Was also qualifiziert den bierseligen Kneipengesang „In München steht ein Hofbräuhaus, eins zwoa, gsuffa“ zu einem Brauch? Und ist es wirklich unschädlich, wenn dieses Lied in einem Büchlein „Meine ersten Wiesn-Lieder“ einer ganz jungen Zielgruppe nahegebracht wird? Söntgen antwortet mir dazu: „Es kam auch schon vor, dass Kinder das Alkoholthema in den Liedern angesprochen haben. Das ist doch eine tolle Gelegenheit für Eltern, mit ihnen darüber zu sprechen. (….) Kinder können das ganz gut einordnen und vielleicht sogar die Gefahren solch eines Suchtmittels besser einschätzen, wenn sie in späteren Jahren direkt damit konfrontiert werden.“ Ob er da die Macht der Emotionen nicht unterschätzt? Alkohol ist kein Kulturgut sondern ein Suchtmittel, das positive Emotionen weckt und Gefühlszustände, wie Gemütlichkeit, Freundschaft, Mitleid, Nächstenliebe, Sentimentalität, an das Trinken bindet.

Später in der Jugend werden die Einstellungen zur eigenen Gesundheit geprägt, in einer Zeit, in der wir durchschnittlich 2,4 Stunden täglich Musik hören.

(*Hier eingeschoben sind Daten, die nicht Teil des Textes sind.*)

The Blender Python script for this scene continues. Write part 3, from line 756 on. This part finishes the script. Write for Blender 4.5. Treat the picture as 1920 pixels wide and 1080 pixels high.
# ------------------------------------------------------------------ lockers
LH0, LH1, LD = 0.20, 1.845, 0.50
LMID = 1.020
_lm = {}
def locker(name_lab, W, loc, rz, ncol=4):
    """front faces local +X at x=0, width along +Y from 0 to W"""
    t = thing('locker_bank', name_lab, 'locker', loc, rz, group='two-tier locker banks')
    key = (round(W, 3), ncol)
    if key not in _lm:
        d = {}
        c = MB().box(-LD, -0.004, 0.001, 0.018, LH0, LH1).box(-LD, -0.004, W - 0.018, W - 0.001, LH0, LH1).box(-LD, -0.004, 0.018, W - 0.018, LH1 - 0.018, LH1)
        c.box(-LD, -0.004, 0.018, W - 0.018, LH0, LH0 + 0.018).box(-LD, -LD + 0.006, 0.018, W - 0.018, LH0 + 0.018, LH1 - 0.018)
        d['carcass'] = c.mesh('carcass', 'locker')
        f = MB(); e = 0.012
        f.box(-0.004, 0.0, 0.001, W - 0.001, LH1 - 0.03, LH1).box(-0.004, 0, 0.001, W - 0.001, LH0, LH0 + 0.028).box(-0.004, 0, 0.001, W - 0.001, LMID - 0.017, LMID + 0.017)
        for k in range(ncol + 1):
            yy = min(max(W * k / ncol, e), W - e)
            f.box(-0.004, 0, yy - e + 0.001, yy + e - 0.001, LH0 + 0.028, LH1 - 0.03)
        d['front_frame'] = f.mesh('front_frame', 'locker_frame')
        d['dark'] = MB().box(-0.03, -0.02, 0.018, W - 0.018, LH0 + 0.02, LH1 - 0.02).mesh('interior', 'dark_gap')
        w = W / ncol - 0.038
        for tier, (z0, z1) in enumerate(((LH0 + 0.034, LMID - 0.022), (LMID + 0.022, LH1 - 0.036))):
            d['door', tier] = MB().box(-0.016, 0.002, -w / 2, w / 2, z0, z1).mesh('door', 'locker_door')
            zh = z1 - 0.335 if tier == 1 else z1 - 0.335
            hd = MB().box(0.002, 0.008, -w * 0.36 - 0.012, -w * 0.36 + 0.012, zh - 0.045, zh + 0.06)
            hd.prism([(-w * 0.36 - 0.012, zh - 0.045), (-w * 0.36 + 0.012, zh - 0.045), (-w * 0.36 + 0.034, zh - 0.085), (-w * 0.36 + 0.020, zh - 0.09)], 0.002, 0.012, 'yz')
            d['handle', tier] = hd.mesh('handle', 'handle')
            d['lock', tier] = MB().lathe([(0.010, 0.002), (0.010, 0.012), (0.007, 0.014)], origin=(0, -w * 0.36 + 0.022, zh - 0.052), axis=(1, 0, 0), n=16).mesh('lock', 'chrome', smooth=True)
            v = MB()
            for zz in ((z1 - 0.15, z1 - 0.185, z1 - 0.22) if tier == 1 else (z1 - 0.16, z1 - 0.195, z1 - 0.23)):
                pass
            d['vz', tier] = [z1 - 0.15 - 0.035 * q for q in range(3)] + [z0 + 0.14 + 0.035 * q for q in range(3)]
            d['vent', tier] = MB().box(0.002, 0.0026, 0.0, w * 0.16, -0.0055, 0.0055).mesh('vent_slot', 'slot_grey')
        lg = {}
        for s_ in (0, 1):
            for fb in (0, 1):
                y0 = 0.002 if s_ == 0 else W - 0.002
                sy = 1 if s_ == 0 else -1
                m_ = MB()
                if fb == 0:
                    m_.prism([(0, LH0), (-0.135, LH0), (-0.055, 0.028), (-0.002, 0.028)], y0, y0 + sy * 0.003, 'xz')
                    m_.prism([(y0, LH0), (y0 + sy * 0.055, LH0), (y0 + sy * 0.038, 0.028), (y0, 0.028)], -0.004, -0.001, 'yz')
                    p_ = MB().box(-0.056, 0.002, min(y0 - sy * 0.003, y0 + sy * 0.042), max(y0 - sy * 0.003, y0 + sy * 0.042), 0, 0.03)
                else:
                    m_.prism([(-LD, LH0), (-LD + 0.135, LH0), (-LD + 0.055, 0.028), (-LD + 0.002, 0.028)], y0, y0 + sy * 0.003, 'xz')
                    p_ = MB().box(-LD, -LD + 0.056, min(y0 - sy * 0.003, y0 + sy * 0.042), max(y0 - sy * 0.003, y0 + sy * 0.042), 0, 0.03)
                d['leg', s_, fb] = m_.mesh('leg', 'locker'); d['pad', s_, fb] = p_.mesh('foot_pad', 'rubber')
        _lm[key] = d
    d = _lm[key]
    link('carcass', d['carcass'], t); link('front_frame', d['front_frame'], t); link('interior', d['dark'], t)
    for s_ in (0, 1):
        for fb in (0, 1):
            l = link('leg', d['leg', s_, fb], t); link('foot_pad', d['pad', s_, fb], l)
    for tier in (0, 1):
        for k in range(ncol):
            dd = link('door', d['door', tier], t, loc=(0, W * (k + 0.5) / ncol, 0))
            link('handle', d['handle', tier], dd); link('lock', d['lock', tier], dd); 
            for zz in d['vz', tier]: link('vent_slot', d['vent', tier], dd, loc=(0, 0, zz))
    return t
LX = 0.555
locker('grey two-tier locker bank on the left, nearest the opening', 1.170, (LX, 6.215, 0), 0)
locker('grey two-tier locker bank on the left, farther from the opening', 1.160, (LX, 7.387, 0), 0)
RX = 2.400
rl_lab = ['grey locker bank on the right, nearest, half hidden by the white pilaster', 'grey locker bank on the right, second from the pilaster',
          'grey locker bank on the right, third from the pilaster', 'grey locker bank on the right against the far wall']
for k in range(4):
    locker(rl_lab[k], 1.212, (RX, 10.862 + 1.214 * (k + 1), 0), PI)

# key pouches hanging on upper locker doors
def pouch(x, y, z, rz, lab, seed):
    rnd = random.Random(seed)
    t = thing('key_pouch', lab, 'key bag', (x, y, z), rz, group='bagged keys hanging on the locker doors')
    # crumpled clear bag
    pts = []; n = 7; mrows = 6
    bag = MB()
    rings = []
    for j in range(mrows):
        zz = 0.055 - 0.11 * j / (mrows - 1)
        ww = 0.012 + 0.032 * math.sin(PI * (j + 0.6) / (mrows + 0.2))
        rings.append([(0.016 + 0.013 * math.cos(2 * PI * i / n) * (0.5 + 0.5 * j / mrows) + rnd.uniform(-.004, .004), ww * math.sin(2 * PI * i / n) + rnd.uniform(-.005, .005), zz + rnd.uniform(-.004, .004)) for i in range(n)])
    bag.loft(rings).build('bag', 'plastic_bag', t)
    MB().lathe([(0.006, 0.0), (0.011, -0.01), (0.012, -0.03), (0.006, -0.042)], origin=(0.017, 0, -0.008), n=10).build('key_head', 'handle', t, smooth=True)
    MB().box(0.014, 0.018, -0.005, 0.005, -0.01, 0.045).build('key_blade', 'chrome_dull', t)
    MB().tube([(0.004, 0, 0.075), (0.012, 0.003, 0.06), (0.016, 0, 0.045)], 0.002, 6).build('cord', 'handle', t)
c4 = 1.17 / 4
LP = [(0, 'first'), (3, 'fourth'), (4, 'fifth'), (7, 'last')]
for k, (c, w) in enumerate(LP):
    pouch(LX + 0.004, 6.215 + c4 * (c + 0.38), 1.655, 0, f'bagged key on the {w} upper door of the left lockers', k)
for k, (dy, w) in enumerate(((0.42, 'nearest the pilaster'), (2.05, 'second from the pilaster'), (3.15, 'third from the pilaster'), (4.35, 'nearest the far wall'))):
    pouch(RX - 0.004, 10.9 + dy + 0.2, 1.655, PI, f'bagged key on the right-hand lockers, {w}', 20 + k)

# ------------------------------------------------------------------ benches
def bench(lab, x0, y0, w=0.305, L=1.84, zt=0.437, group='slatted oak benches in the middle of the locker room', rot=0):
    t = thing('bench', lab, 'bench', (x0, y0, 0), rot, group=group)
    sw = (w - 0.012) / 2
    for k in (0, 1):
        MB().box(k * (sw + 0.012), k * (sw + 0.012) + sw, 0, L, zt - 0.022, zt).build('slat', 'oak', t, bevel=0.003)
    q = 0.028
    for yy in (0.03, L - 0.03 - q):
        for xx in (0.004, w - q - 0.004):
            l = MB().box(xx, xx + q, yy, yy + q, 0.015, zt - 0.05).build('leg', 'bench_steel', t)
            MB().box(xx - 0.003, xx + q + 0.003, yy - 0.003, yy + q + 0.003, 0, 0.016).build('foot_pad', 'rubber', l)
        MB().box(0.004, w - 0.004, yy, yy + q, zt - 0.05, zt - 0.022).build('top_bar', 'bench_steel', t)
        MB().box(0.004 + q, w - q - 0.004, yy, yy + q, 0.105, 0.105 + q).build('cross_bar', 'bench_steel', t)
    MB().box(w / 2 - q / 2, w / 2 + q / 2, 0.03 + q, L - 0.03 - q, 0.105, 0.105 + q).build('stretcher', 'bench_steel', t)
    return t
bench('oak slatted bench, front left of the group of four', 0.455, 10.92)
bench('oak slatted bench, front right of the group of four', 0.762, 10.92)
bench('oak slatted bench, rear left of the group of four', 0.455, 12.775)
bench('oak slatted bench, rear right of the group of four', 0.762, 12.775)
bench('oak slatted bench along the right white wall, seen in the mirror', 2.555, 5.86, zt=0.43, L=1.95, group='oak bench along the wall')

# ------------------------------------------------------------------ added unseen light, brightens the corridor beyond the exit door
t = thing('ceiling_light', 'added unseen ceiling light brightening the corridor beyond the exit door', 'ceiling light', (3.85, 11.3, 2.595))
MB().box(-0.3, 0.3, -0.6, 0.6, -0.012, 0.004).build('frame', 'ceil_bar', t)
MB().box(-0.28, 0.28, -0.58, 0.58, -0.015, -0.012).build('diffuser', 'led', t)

Und statt Pipi hören wir dann Cro: „Probleme lös ich locker mit nem billigen Wein, Gib mir noch n Schluck, noch n Schluck, noch n Schluck, Noch n Schluck, noch n Schluck, Jap, ich bin yabadaba da, Also gib, gib, gib, gib, gib mir n Becks!, Und ich kipp, kipp, kipp, kipp, kipp es auf ex!“. In 213 von 720 Topssongs der US-Charts 2009 bis 2011 wird Alkohol oder eine spezielle Marke erwähnt, meist mit einem positiven Akzent. Und das wirkt. Während einer Studie wurden Songtitel gezeigt, die Textteile mit alkoholischen Themen enthielten. Daraufhin wurden die Jugendlichen gefragt, ob sie die Alkoholmarken der Drinks identifizieren konnten. Bei denen, die die Marke des Alkohols nennen konnten, war die Wahrscheinlichkeit doppelt so hoch, dass sie (viel) Alkohol tranken.

Muss es jetzt heißen „Keine Musik, ist auch keine Lösung?“. Schließlich hören wir nicht alle Songtexte bewusst und analysierend. Dieses positive mit dem Alkohol verbundene Lebensgefühl schleicht sich in unser Unterbewusstsein. Dort können wir es in einer Krisensituation abrufen. Die Gefahren dieses Suchtmittels besser einschätzen, wie Söntgen es vermutet, können wir wohl nicht.

Die Erkenntnis, dass Alkohol unser gesamtes Leben musikalisch untermalt, kann einen eigentlich nur traurig machen. Und: „Immer wenn ich traurig bin trink ich einen Korn“, das habe ich bei Heinz Erhardt gelernt.